TS: Then just finally, what’s your hope for the Diamond Approach and its impact in the world? What do you hope will result from it—from this teaching and its impact in the world—in the years to come?

KJ: That people are more able to value the individual consciousness, the human soul, the way that the individual is a display of a magical, beautiful universe. It’s not an illusion [and] it’s not something to get over; it’s something to develop and love so that we can really be here in the world, have real human contact, and help each other learn how to be free in a more real way. I don’t think that’s going to happen for everyone in the world, but I think that it can happen for those of us who are fortunate enough to be engaged in spiritual practice. That we can value one another as individuals, as well as the depth that connects us all.

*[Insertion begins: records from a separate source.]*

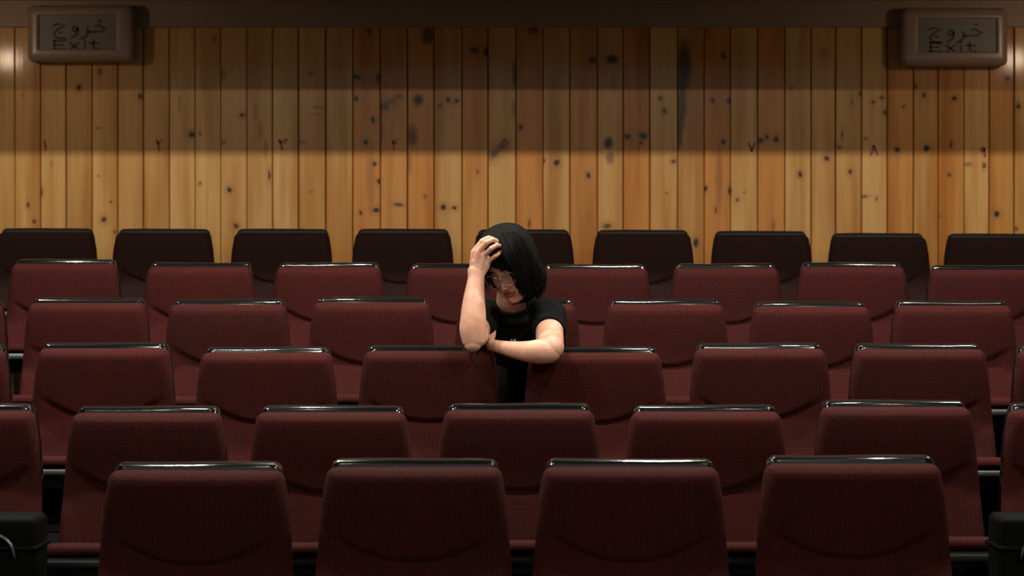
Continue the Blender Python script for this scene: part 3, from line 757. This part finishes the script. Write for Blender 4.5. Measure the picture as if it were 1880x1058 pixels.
for v, nv in zip(sm.vertices, NRM):      # folds
    c = v.co
    f = noise.noise(Vector((c.x*14, c.y*9, c.z*22)))*.006+noise.noise(Vector((c.x*30+5, c.y*30, c.z*18)))*.0025
    v.co = c+nv*f
shirt = pchild('shirt', sm, M_shirt)
# collar ring
bm = bmesh.new()
pts = []
for k in range(25):
    a = 2*pi*k/24
    pts.append((P(940+30*cos(a), 562+16*sin(a)+0, 7.24-.036*sin(a)), .006))
add_tube(bm, pts, 2, 8, caps=False)
me = bpy.data.meshes.new('collar'); bm.to_mesh(me); bm.free()
pchild('collar', me, M_shirt)
# white print just above the folded arm
bpy.context.view_layer.update()
from mathutils.bvhtree import BVHTree
bvh = BVHTree.FromPolygons([v.co for v in sm.vertices], [p.vertices[:] for p in sm.polygons])
bm = bmesh.new()
for px, h in ((938.5, 5.5), (942, 5), (945.5, 6)):
    o3 = Vector((0, 0, ZC)); d3 = (P(px, 629, 7.2)-o3).normalized()
    hit = bvh.ray_cast(o3, d3)[0]
    if hit:
        add_box(bm, hit.x-.0022, hit.x+.0022, hit.y-.006, hit.y+.010, hit.z-.014, hit.z+h*.0019)
me = bpy.data.meshes.new('shirt_print'); bm.to_mesh(me); bm.free()
o = pchild('shirt_print', me, M_print); o['label'] = 'white letters printed on the shirt front'

# hair: cap grown from the skull + bob mass + strands
bm = bmesh.new()
NA = 90; NZ = 70
rings = []
for j in range(NZ+1):
    z = -.112+.2245*j/NZ
    row = []
    for k in range(NA):
        az = -pi+2*pi*k/NA
        p = head_pt(az, z, False)
        deg = math.degrees(az)
        # signed mask: hair where > 0
        side = smooth01(18, 34, deg) if z > -.09 else smooth01(40, 60, deg)
        left = smooth01(-62, -76, deg)
        topm = smooth01(.034, .050, z+.03*smooth01(-10, 30, deg))
        m = max(side, left, topm)
        if abs(deg) < 110: m *= smooth01(-.085, -.045, z)
        low = smooth01(-.10, -.06, z) if abs(deg) > 90 else 1
        th = -.012+m*(.034+.006*smooth01(0, .1, z))
        nrm = Vector((p.x, p.y, (z-.0)*.7)).normalized()
        row.append(bm.verts.new(HM @ (p+nrm*th)))
    rings.append(row)
for a, b_ in zip(rings, rings[1:]):
    for k in range(NA): bm.faces.new((a[k], a[(k+1) % NA], b_[(k+1) % NA], b_[k]))
bm.faces.new(rings[0][::-1]); bm.faces.new(rings[-1])
add_ell(bm, P(985, 512, 7.17), (.027, .035, .036))
add_ell(bm, P(972, 495, 7.18), (.034, .06, .05))
add_ell(bm, P(975, 527, 7.18), (.034, .05, .030))
add_ell(bm, P(958, 470, 7.19), (.045, .07, .06))
add_ell(bm, P(962, 530, 7.225), (.045, .040, .05))
hair = pchild('hair', remeshed(bm, .004, 3), M_hair)
def guide(*p): return [P(*q) for q in p]
GD = [guide((919, 436, 7.075), (922, 455, 7.035), (928, 477, 7.018), (945, 500, 7.040), (957, 532, 7.085)),
      guide((921, 429, 7.09), (937, 442, 7.04), (946, 468, 7.025), (960, 503, 7.05), (966, 545, 7.10)),
      guide((926, 424, 7.12), (955, 434, 7.09), (970, 465, 7.09), (978, 500, 7.10), (975, 540, 7.12)),
      guide((928, 421, 7.15), (960, 430, 7.13), (973, 463, 7.13), (993, 500, 7.13), (992, 533, 7.14)),
      guide((930, 420, 7.18), (962, 430, 7.18), (976, 463, 7.18), (1000, 498, 7.17), (1000, 523, 7.16), (985, 538, 7.14)),
      guide((930, 421, 7.22), (961, 432, 7.23), (975, 468, 7.24), (990, 510, 7.23), (985, 545, 7.20))]
GL = [guide((922, 428, 7.10), (908, 436, 7.085), (899, 455, 7.085), (896, 480, 7.095), (897, 505, 7.11)),
      guide((925, 424, 7.14), (906, 430, 7.13), (896, 450, 7.13), (892, 480, 7.14), (893, 515, 7.15)),
      guide((928, 423, 7.19), (906, 430, 7.19), (896, 452, 7.20), (893, 485, 7.20), (895, 530, 7.19))]
def resample(g, n=6):
    c = catmull([list(p) for p in g], 6); return [Vector(c[round(k*(len(c)-1)/(n-1))]) for k in range(n)]
bm = bmesh.new()
for gs, cnt in ((GD, 420), (GL, 120)):
    gs = [resample(g) for g in gs]
    for s_ in range(cnt):
        t = rnd.random()*(len(gs)-1); i = min(int(t), len(gs)-2); f = t-i
        j = Vector((rnd.gauss(0, .0022), rnd.gauss(0, .003), rnd.gauss(0, .0022)))
        e = Vector((rnd.gauss(0, .0065), rnd.gauss(0, .006), rnd.gauss(0, .009)))
        pts = []
        for k in range(6):
            p = lerp(gs[i][k], gs[i+1][k], f)+j+e*(k/5)**2
            pts.append((p, .0019*(1-.75*k/5)+.0003))
        add_tube(bm, pts, 3, 5, caps=False)
me = bpy.data.meshes.new('hair_strands'); bm.to_mesh(me); bm.free()
st_ = pchild('hair_strands', me, M_hair); st_['kind'] = 'stuff'

# glasses: worn, a thing of its own
gl = empty('eyeglasses', HM @ Vector((0, -.10, 0)))
def gchild(name, bm, mat):
    me = bpy.data.meshes.new(name); bmesh.ops.recalc_face_normals(bm, faces=bm.faces[:]); bm.transform(Matrix.Translation(-gl.location) @ HM); bm.to_mesh(me); bm.free()
    for p in me.polygons: p.use_smooth = True
    me.materials.append(mat); o = bpy.data.objects.new(name, me); COL.objects.link(o); o.parent = gl; return o
for s_ in (-1, 1):
    bm = bmesh.new()
    add_tube(bm, [(Vector((s_*.032+.0265*cos(2*pi*k/28), -.102+.010*abs(cos(2*pi*k/28))*(1 if s_*cos(2*pi*k/28) > 0 else 0), -.008+.0245*sin(2*pi*k/28))), .0013) for k in range(29)], 1, 8, caps=False)
    gchild('rim', bm, M_wire)
    bm = bmesh.new(); add_ell(bm, (s_*.032, -.100, -.008), (.026, .0009, .024)); gchild('lens', bm, M_lens)
    bm = bmesh.new(); add_tube(bm, [(Vector((s_*.058, -.093, .0)), .0012), (Vector((s_*.078, -.075, .003)), .0012), (Vector((s_*.080, .01, .004)), .0012)], 4, 6); gchild('temple', bm, M_wire)
bm = bmesh.new(); add_tube(bm, [(Vector((-.006, -.102, -.002)), .0012), (Vector((0, -.105, .002)), .0012), (Vector((.006, -.102, -.002)), .0012)], 3, 6); gchild('bridge', bm, M_wire)
tag(gl, 'round thin metal-framed glasses on the seated person', 'glasses')
tag(person, 'person with dark bob, glasses and black T-shirt leaning on the seats ahead, forehead on hand', 'person')
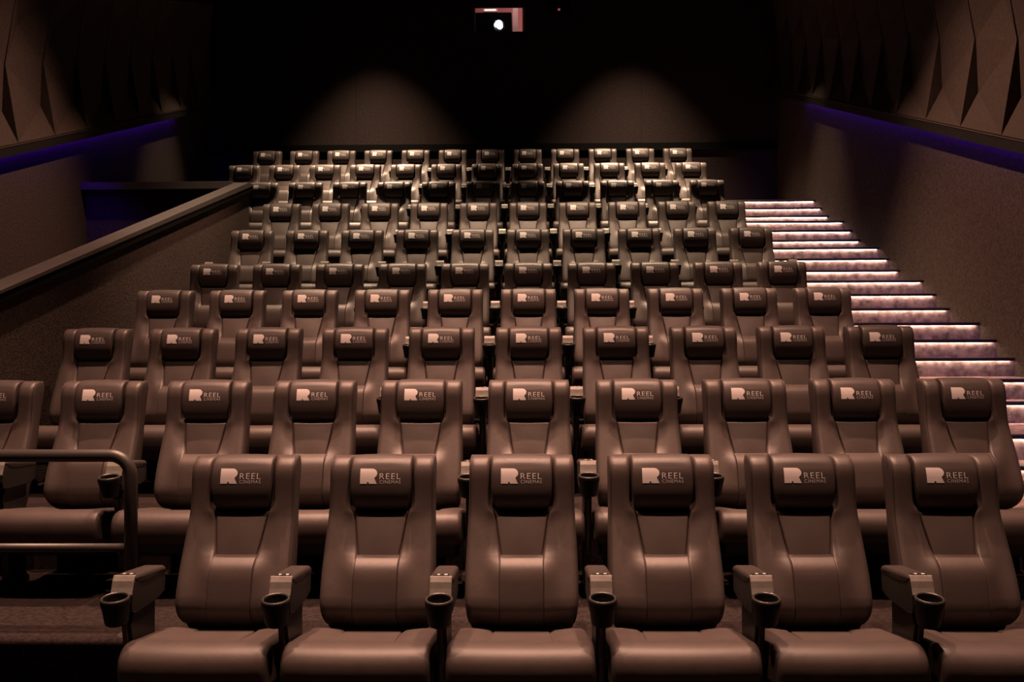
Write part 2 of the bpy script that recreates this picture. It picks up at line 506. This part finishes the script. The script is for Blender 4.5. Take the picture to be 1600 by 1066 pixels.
def back_front(u, z):
    hw = interp(HALF, z); x = u * hw; c = cw_(z)
    h = 0.0
    ax = abs(x)
    h -= 0.032 * (1 - sstep(c - 0.002, c + 0.012, ax))
    # wings stand a little proud, the bolsters dip towards the upper panel and swell beside the lumbar panel
    mid = sstep(.66, .72, z) * (1 - sstep(.80, .87, z))
    h -= 0.016 * mid * (1 - sstep(c, c + .085, ax))
    h += 0.006 * sstep(.82, .90, z) * sstep(c, c + .03, ax)
    h += 0.030 * swell(z, .630) * (1 - sstep(c, c + .10, ax))
    h -= rnd(hw - ax, 0.030)
    return (x, yref(z) - h, z)
def back_back(u, z):
    hw = interp(HALF, z); x = u * hw
    return (x, min(0.05, -0.170 + (z - .355) * 0.30 + 0.015) + rnd(hw - abs(x), 0.02) * -0.6, z)

us = sorted(set([round(s * v, 4) for s in (-1, 1) for v in (0, .15, .32, .345, .36, .375, .395, .42, .45, .475, .49, .51, .53, .55, .575, .585, .60, .62, .64, .68, .73, .78, .83, .87, .90, .93, .955, .975, .99, 1)]))
vs = [.355, .365, .375, .387, .40, .415, .43, .445, .46, .48, .50, .53, .56, .59, .61, .63, .65, .67, .69, .71, .73, .75, .77, .79, .81, .83, .845, .855, .865, .875, .89, .91, .94, .97, 1.0, 1.02, 1.04, 1.055, 1.065, 1.075, 1.082, 1.088, 1.092]
ME = {}
def part_mesh(name, vf, m, smooth=True, bevel=0.0):
    me = mesh(name, vf[0], vf[1], smooth, bevel)
    for q in (m if isinstance(m, (list, tuple)) else [m]): me.materials.append(q)
    ME[name] = me
    return me
part_mesh('backrest', slab(us, vs, back_front, back_back), M['leather'])

# headrest pad
PAD = [(-.010, 1.097), (-.040, 1.092), (-.068, 1.076), (-.088, 1.050), (-.101, 1.015), (-.108, .975), (-.109, .940), (-.104, .910), (-.094, .886), (-.078, .872), (-.055, .870),
       (-.035, .900), (-.015, .980), (.005, 1.04), (.035, 1.072), (.040, 1.088), (.018, 1.096)]
pad = smooth_loop(PAD, 4)
pad_front = sorted([(z, y) for y, z in pad[:10 * 4 - 6] if z > .89], key=lambda t: t[0])
def pad_fn(x, y, z):
    t = 1 - 0.07 * sstep(.97, .87, z)
    if z < .90: t *= 1 - 0.05 * (1 - sstep(.868, .90, z))
    crown = 0.004 * (1 - (x / .135) ** 2) * (1 if z > 1.06 else 0.4)
    return (x * t, y - (0.004 * (1 - (x / .135) ** 2) if y < -.05 else 0), z + (crown if z > 1.06 else 0))
part_mesh('headrest', sweep_x(pad, 0.1345, 0.010, 12, 4, pad_fn), M['leather_pad'])

# centre panels
def panel_pts(z0, z1, dep, bulge, rx, rt, rb, extra=None, wide=-0.001):
    def fr(u, v):
        z = z0 + (z1 - z0) * v
        hw = cw_(min(z, .861)) + wide; x = u * hw
        h = dep + bulge * (1 - u * u) * math.sin(math.pi * min(1, max(0, v)))
        if extra: h += extra(x, z)
        h -= rnd(hw - abs(x), rx) + rnd(z1 - z, rt) + rnd(z - z0, rb)
        return (x, yref(z) - h, z)
    def bk(u, v):
        z = z0 + (z1 - z0) * v
        hw = cw_(min(z, .861)) + wide
        return (u * hw, yref(z) + 0.045, z)
    uu = [-1, -.985, -.96, -.93, -.89, -.8, -.6, -.3, 0, .3, .6, .8, .89, .93, .96, .985, 1]
    vv = [0, .01, .03, .06, .1, .16, .25, .36, .48, .6, .7, .78, .84, .88, .92, .95, .975, .99, 1]
    return slab(uu, vv, fr, bk)
part_mesh('upper_panel', panel_pts(.668, .858, -0.014, .006, .008, .010, .010, None, 0.004), M['leather'])
part_mesh('lumbar_panel', panel_pts(.362, .686, 0.0, .003, .003, .030, .004,
          lambda x, z: 0.040 * swell(z, .638), 0.0095), M['leather'])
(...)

TS: I’ve been speaking with Karen Johnson. She is the codeveloper of the Diamond Approach, and she’s written a beautiful new book called The Jeweled Path: The Biography of the Diamond Approach to Inner Realization. She’s also the coauthor, with A. H. Almaas, of a book called The Power of Divine Eros, and with Sounds True, she has co-taught an online course on Inquiry: The Vehicle of Endless Enlightenment. I’m happy to say [she] is also one of the co-teachers of an upcoming online course that will be released in 2019 on presence.

Karen, thank you. Thank you so much for helping introduce new people to the Diamond Approach. Thank you.

KJ: Thank you, Tami, and I hope they got a spark of delight out of it.

TS: SoundsTrue.com: many voices, one journey. Thanks for listening.